With 49 people killed every day, South Africa has been battling a reputation as one of the crime capitals of the world. Recent trends show that this state of affairs is not going to improve any time soon.

Rates of violent crime increased for a third year in a row in South Africa, sending a worrying signal that violence has become a characteristic of Africa's second-largest economy. According to official crime statistics, South Africa's murder rate had increased by 4.6 percent.

"There are still high levels of violence and aggression in our society and this is a serious concern," Police Minister Nkosinathi Nhleko told parliament. He added that poverty and inequality, as well as the prevalence of firearms contributed to the high number.

"It's not just simply about numbers. The numbers are also reflective of the state of society. To think we can resolve the issue of murder on our own is effectively just hallucination in a sense, because it's a social problem.

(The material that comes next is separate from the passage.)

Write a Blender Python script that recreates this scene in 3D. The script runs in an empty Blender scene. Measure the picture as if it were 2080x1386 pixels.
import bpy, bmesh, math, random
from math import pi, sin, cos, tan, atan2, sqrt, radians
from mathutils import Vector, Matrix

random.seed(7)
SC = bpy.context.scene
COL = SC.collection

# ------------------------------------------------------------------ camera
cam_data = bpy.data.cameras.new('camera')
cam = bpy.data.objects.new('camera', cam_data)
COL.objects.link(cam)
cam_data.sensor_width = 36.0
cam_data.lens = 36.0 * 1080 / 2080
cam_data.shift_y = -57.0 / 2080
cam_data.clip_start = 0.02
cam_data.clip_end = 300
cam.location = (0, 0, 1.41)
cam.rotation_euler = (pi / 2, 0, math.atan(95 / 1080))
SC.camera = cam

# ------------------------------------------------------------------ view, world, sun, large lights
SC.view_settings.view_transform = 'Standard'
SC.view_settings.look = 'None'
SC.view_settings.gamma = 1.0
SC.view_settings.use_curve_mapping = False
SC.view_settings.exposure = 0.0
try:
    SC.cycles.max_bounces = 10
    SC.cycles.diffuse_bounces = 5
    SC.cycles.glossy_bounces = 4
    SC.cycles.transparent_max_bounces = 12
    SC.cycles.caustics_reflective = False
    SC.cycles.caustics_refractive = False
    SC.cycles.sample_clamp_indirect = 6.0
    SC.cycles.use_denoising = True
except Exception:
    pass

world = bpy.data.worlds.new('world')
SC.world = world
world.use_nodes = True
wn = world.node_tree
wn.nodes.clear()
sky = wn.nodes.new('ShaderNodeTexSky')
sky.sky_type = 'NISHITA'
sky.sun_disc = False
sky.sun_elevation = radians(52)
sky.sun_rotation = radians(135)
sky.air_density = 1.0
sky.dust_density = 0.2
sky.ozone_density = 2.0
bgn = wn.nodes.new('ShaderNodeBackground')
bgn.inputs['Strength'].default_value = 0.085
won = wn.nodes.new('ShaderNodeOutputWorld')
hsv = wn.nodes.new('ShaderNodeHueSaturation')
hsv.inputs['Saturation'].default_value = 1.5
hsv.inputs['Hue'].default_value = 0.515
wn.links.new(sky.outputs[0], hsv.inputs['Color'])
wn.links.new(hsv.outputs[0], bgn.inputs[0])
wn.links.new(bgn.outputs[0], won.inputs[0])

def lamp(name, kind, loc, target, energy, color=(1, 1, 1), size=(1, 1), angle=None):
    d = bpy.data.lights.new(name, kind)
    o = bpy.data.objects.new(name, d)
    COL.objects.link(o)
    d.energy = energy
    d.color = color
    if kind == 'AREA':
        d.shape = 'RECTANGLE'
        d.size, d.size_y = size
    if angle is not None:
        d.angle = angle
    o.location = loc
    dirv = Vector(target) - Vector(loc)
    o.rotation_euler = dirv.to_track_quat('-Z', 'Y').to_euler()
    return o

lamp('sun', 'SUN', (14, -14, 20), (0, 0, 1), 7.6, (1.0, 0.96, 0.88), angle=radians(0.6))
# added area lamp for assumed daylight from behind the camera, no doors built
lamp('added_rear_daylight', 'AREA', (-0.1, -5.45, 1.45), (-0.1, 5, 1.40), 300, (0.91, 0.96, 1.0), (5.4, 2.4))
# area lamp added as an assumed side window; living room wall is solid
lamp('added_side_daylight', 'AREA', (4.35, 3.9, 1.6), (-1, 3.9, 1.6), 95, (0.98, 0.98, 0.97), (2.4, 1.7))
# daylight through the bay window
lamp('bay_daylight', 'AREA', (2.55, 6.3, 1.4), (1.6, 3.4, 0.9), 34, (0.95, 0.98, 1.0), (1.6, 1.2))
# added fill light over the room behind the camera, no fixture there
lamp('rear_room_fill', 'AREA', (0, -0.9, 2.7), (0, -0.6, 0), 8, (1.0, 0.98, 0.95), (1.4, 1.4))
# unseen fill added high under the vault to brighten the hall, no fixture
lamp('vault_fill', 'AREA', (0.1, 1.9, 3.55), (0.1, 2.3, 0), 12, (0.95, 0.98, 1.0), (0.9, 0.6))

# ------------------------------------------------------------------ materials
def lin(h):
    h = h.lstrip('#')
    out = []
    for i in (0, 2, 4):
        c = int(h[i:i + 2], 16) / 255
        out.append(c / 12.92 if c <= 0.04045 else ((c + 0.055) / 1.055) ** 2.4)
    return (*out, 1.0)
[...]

It's a problem that's got to be tackled at the level of family units," Nhleko, a long-standing member of the majority African National Congress (ANC) said in parliament.

Crime scene: family home

Nhleko also stressed that a 10-year trend showed a decline in overall crime. However, according to the statistical date, armed robberies, burglaries and South Africa's infamous carjackings had actually increased, while reported sexual offences, assaults and car thefts were decreasing. Some of the incidences could be links to a recent upsurge in xenophobia in South Africa.

Xenophobic protests in South Africa

South Africa has witnessed an increased in xenophobic crimes in recent years, as migrants across Africa have emigrated to the continent's second-largest economy

However, the country's National Police Commissioner Riah Phiyega said that perpetrators of contact crimes were largely young males, who were unemployed.

She added that a large proportion of these crimes involved people who had known each other and were frequently linked to arguments, such as family members and spouses.

"A lot happens within private homes where it is difficult to police," she said.

Opposition outraged

Opposition parties slammed the numbers and said there was a lack of clear strategy to bring crime under control. According to the Democratic Alliance (DA), the biggest opposition party, at least 17,805 South Africans were murdered last year alone - an increase of 782 deaths from the year before. The number marked a rate of 49 murders every day on average in a population of 54 million, in addition to almost the same number of attempted murders last year - 17,537.

Helen Zille

The Western Cape, the only province led by the Democratic Alliance, witnessed some of the highest crime rates in the country, despite Premier Helen Zille vowing to fight crime

"This number of deaths is what one would expect from a country at war," Democratic Alliance MP and Shadow Police Minister Diane Kohler Barnard said in a statement. However, the area with the most murders in the last year was the Nyanga township in Cape Town, a DA stronghold city within South Africa's only province that is governed by the DA, the Western Cape.

Kohler Barnard added that the reported decrease in numbers of rape and other forms sexual violence by 5.4 percent might imply that victims did not trust the police enough to report these crimes. More than 50,000 sexual offences were reported to South African police last year, but the number of sexual victims willing to report these crimes has dropped by 21 percent from 2011 to 2014, according to a national survey on victims of crime, carried out by Statistics South Africa.

Ineffective police

Gareth Newham, a researcher at the Institute of Security Studies, said that the increase of robberies pointed to police ineffectiveness, highlighting that robberies were typically carried out by repeat offenders.

"With a budget of around 80 billion rand (about 5.1 billion euros), some of the best technology in the world, and more than 194 000 personnel, the SAPS (the South African Police Service) should be better able to reduce crimes such as robbery," Newham said.

"That robberies have increased raises questions about the extent to which police resources are being effectively used," he added.

Police Minister Nhleko also highlighted in his report that in the past year 686 police officers had been arrested for various crimes, as the country's police force continued to shrink.